The format of the seed file is identical to a standard IP Domain Manager seed file, but the semantics are slightly different. In IP, the sections are keyed by the hostname or IP address (the first line in each block). SNMPv3/USM uses the engineID of the SNMP agent in the network device to uniquely identify the agent which sent the trap. The hostname (or IP address) is ignored completely. For each engineID, there will be one or more users. The engineID/userName pair constitutes the unique key for the SNMP Trap Adapter seed file.

Note:

In order to receive SNMPv3 traps, you must uncomment and edit specific lines. For example, you must type a valid hostname or IP address, set the SNMPVERSION field to V3, and edit the seed file fields beginning with the comment: # The following are for SNMPv3 entries. Recommended practice is to place each SNMPv3 field/value pair on its own line. “Sample SNMPv3 seed file entries” on page 97 provides more information.

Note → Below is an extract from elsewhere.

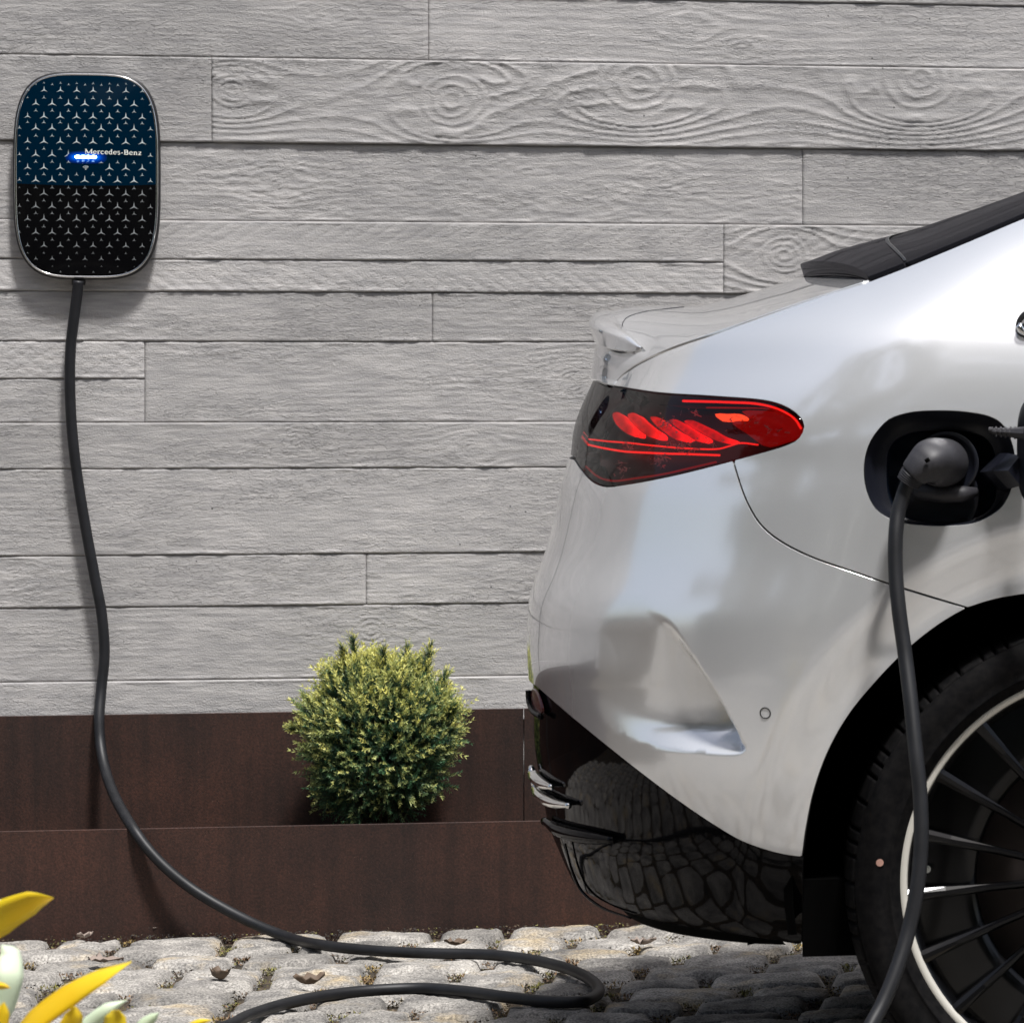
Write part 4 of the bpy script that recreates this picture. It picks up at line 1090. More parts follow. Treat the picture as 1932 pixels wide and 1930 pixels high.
for q_ in range(1): pass
lampline([(150, 585), (280, 598), (400, 606), (640, 636), (900, 656), (1090, 657), (1170, 636), (1250, 614), (1380, 627)], .0011, M['red_line'])
lampline([(130, 625), (250, 650), (400, 672), (640, 688), (860, 694), (1090, 702)], .0014, M['red_line'], .014)
lampline([(140, 775), (230, 848), (330, 876), (500, 858), (700, 830), (900, 788), (1080, 750)], .0013, M['red_panel'], .010)
lampline([(850, 300), (1150, 310), (1400, 328), (1560, 375), (1660, 440), (1705, 510)], .0016, M['red_line'], .008)
lampline([(1010, 345), (1250, 350), (1480, 365), (1600, 412)], .0009, M['red_panel'], .010)
rg = np.random.default_rng(5); mb = MB()  # white chips scattered to stand in for glints in the lamp
clusters = [(740, 470, 70, 55, 90), (830, 640, 110, 45, 90), (680, 740, 60, 40, 60), (470, 640, 40, 30, 25), (410, 780, 50, 50, 45), (930, 390, 60, 30, 30), (1240, 480, 90, 60, 25), (1450, 520, 90, 40, 20), (1000, 620, 120, 30, 30)]
for (cx_, cy_, sx_, sy_, n_) in clusters:
    pp = np.stack([rg.normal(cx_, sx_*.6, n_), rg.normal(cy_, sy_*.6, n_)], 1)
    cc_ = inv(LZ(pp)); base = Aoff(cc_[:, 0], cc_[:, 1], .008)
    for b_ in base[::2]:
        a_ = rg.normal(0, 1, 3)*[1, .35, .6]; a_ /= np.linalg.norm(a_); c_ = np.cross(a_, rg.normal(0, 1, 3)); c_ /= np.linalg.norm(c_)
        l_, w_ = rg.uniform(.0008, .0048), rg.uniform(.0004, .0011)
        mb.add([b_-a_*l_-c_*w_, b_+a_*l_-c_*w_, b_+a_*l_+c_*w_, b_-a_*l_+c_*w_], [(0, 1, 2, 3)])
tag(mb.build('glint_chips', M['glint_chip'], Lb, False), kind='stuff')

# ---------- parking sensor
sc_ = inv([(1444, 1345)])[0]
t_ = np.linspace(0, 2*np.pi, 32, endpoint=False)
ring = [(sc_[0]+.0078*np.cos(t_), sc_[1]+.0078*np.sin(t_), .0012), (sc_[0]+.0066*np.cos(t_), sc_[1]+.0066*np.sin(t_), -.0008), (sc_[0]+.0062*np.cos(t_), sc_[1]+.0062*np.sin(t_), .0)]
V = np.vstack([Aoff(a, b, -.0004 if i != 1 else -.0012) for i, (a, b, c) in enumerate(ring)])
mesh('sensor_ring', V, [(k*32+i, k*32+(i+1) % 32, (k+1)*32+(i+1) % 32, (k+1)*32+i) for k in range(2) for i in range(32)], M['seal_gap_shade'], car)
V = np.vstack([Aoff(sc_[0]+.0062*np.cos(t_), sc_[1]+.0062*np.sin(t_), -.0002)]); mesh('parking_sensor', V, [tuple(range(32))], M['paint'], car)

# ---------- spoiler
ws = np.array([.515, .49, .455, .385, .25, .0])
E_ = [bp(u, v, w) for (u, v), w in zip([(1210, 657), (1192, 650), (1172, 641), (1143, 631), (1115, 619), (1114, 606)], ws)]
D_ = [bp(u, v, w) for (u, v), w in zip([(1209, 660), (1190, 663.5), (1166, 661.5), (1140, 656), (1124, 649), (1128, 640)], ws-.004)]
J_ = [bp(u, v, w) for (u, v), w in zip([(1212, 655.5), (1199, 643), (1184, 629), (1173, 613), (1183, 597), (1270, 581)], ws*np.array([1, .995, .97, .90, .72, 0]))]
def gbil(fi, fj):
    i = int(np.clip(fi, 0, LidG.shape[0]-1.001)); j = int(np.clip(fj, 0, LidG.shape[1]-1.001)); a, b = np.clip(fi-i, 0, 1), np.clip(fj-j, 0, 1)
    return LidG[i, j]*(1-a)*(1-b)+LidG[i+1, j]*a*(1-b)+LidG[i, j+1]*(1-a)*b+LidG[i+1, j+1]*a*b
def on_lid(u, v):
    uv = proj(LidG); q = np.array([u, v]); i, j = np.unravel_index(np.argmin(((uv-q)**2).sum(-1)), uv.shape[:2]); x = np.array([i, j], float); best = (1e9, x)
    for di in np.linspace(-1, 1, 21):
        for dj in np.linspace(-1, 1, 21):
            y_ = np.clip(x+[di, dj], 0, [LidG.shape[0]-1, LidG.shape[1]-1]); e = ((proj(gbil(*y_))-q)**2).sum()
            if e < best[0]: best = (e, y_)
    return w2l(gbil(*best[1]))
J_ = [on_lid(u, v) for (u, v) in [(1212, 655.5), (1200, 645), (1188, 633), (1178, 622), (1169, 609)]]
J_ += [w2l(gbil(43, 36)), w2l(gbil(42.5, LidG.shape[1]-1))]
groove = np.array([on_lid(u, v) for u, v in crom([(1212, 656), (1199, 643), (1184, 629), (1174, 614), (1181, 601), (1206, 591), (1246, 584), (1290, 580)], 3)])
E_ = [np.array(q) for q in E_]; D_ = [np.array(q) for q in D_]
E_ = list(crom(E_, 12)[np.round(np.linspace(0, 60, 7)).astype(int)]); D_ = list(crom(D_, 12)[np.round(np.linspace(0, 60, 7)).astype(int)])
J_[-1][1] = 0
def full(Q): Q = np.array(Q); M_ = Q[:-1][::-1].copy(); M_[:, 1] *= -1; return np.vstack([Q, M_])
Ef, Df, Jf = [crom(full(q), 8) for q in (E_, D_, J_)]
nS = len(Ef); rows = []
for i in range(nS):
    t = 1-abs(2*i/(nS-1)-1); b_ = smooth01(t*3.2)
    e, d_, j_ = Ef[i], Df[i], Jf[i]; up = np.array([0, 0, 1.]); f_ = e-j_
    pts = [j_+up*(-.004), j_+up*.0006, j_+f_*.25+up*(.001+.004*b_), j_+f_*.55+up*(.0015+.0065*b_), j_+f_*.82+up*(.0015+.006*b_), e-f_*.03+up*(.0006+.003*b_), e+up*.0,
           e*.75+d_*.25-f_*.0, d_*.75+e*.25, d_, d_-f_/max(np.linalg.norm(f_), 1e-6)*(.004+.016*b_)+up*-.002]
    rows.append(crom(pts, 3))
gridmesh('spoiler', np.array([l2w(r[:, 0], r[:, 1], r[:, 2]) for r in rows]), M['paint'], car, mirror=False)

V, Fc = tube([l2w(q[0], q[1], q[2]+.0002) for q in groove], .0007, 6); mesh('spoiler_joint', V, Fc, M['seal_gap_shade'], car)
# ---------- charge port
pr = resample(port, .008, True); cen = pr.mean(0)
inner_uv = [(1671, 895), (1674, 850), (1690, 826), (1718, 813), (1765, 809), (1830, 812), (1860, 826), (1875, 856), (1878, 900), (1874, 945), (1852, 970), (1800, 981), (1725, 980), (1690, 962), (1675, 930)]
ip = inv(crom(inner_uv, 5, True)); ip = ip+(ip-ip.mean(0))*.03
def matched(P, n=120):
    c = P.mean(0); a = np.arctan2(P[:, 1]-cen[1], P[:, 0]-cen[0]); o = np.argsort(a); a = a[o]; r = np.hypot(*(P[o]-cen).T)
    t = np.linspace(-np.pi, np.pi, n, endpoint=False); rr = np.interp(t, np.r_[a[-1]-2*np.pi, a, a[0]+2*np.pi], np.r_[r[-1], r, r[0]])
    return np.stack([cen[0]+rr*np.cos(t), cen[1]+rr*np.sin(t)], 1)
o1, i1 = matched(pr), matched(ip); nP = 120
rings = [(o1+(o1-cen)*.02, .006), (o1-(o1-cen)*.008, .009), (o1*.62+i1*.38, .030), (i1+(i1-cen)*.06, .034), (i1, .036)]
V = np.vstack([Aoff(q[:, 0], q[:, 1], d_) for q, d_ in rings])
Fq = [(k*nP+i, k*nP+(i+1) % nP, (k+1)*nP+(i+1) % nP, (k+1)*nP+i) for k in range(len(rings)-1) for i in range(nP)]
pt = mesh('charge_port', V, Fq, M['port'], car)
V = np.vstack([Aoff(q[:, 0], q[:, 1], d_) for q, d_ in [(i1, .036), (i1-(i1-cen)*.03, .062), (i1*0+cen, .064)]])
mesh('port_floor', V, [(k*nP+i, k*nP+(i+1) % nP, (k+1)*nP+(i+1) % nP, (k+1)*nP+i) for k in range(2) for i in range(nP)], M['portdark'], pt)
yb = float(surfA(*inv([(1778, 870)])[0])[1])
def pc(u, v, out): return np.array(at(u, v, yb-out))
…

The first line in the seed file must appear as follows if you intend to encrypt both the AUTHPROTOCOL and PRIVPROTOCOL passwords:

#<encrypted seed>:1.0:AUTHPASS,PRIVPASS

When you edit the seed file using the sm_edit utility, this line controls which field values in the seed file should be encrypted (for example, the AUTHPASS and PRIVPASS password fields).

The sm_edit utility may be invoked in a non-interactive mode by using the noedit option, for example:

sm_edit --noedit conf/trapd/seedfile

This will cause sm_edit to read in the seed file, encrypt the fields specified by the first line, and write them back out in encrypted mode.

Note:

While sm_trapd can parse plain text passwords from unencrypted seed files, VMware strongly recommends that all seed files be encrypted using the sm_edit utility. Failure to encrypt the seed files (and destroy any plaintext intermediates) will expose plaintext passwords to anybody who can read the file.